O que mais me entristece nesse processo é compreender que não é a primeira vez que isso ocorre. O que aconteceu com a Marina [Silva, em 2010]? Ela tentava representar um tipo de posição ideológica clara. E se viu confrontada com uma burocracia partidária que não tinha outros interesses ideológicos. Não é idêntico ao que aconteceu comigo, mas isso mostra a dificuldade de se agir no Brasil com os partidos que nós temos. Existe uma demanda cada vez mais forte por fazer política de outra forma, e as estruturas partidárias aparecem mais como um bloqueio, e não como um canal.
Por que o sr. aceitou ser pré-candidato pelo PSOL?
Não sou alguém que quer fazer carreira política. Estou feliz como professor. Mas acho que existe uma tradição brasileira de intelectuais que entram pontualmente no debate público, para destravar o fechamento desse debate. Abrir, colocar novas pautas, novas questões. Minha ideia era essa. Entrar nesse processo local, de São Paulo, ligado aos protestos de junho, e depois voltar para a academia. Mostrar que há espaço para um discurso de esquerda mais radical e que ele tem densidade eleitoral. E que é importante explorar esse espaço.

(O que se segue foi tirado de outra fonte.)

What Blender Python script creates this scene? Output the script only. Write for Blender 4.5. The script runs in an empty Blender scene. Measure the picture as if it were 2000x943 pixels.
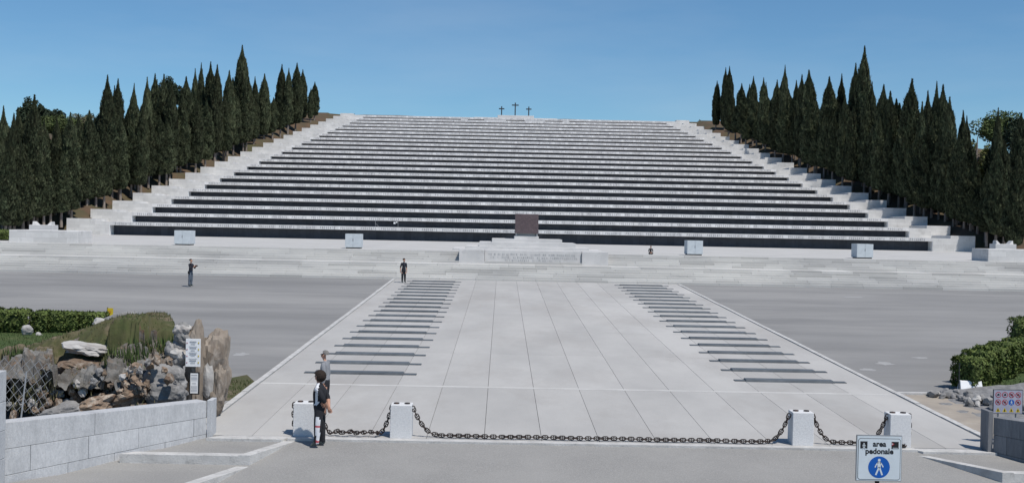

O Brasil caminha para uma polarização crescente da política. Vamos ter um polo orgânico da direita conservadora. O pastor Everaldo [pré-candidato do PSC a presidente da República] tem hoje 2% das intenções de voto. E se terminar com 6%? Acho muito sintomático. A extrema direita não precisa vencer uma eleição para definir a pauta política. Veja a Europa, por exemplo. [Com esse patamar de votos,] ela já puxa o debate para o seu lado. A direita não precisa governar, mas influencia a todo momento o debate. Temo que isso ocorra no Brasil em um futuro próximo. E se não houver um polo à esquerda, para fazer um contrapeso, a política como um todo tende a cair para a direita.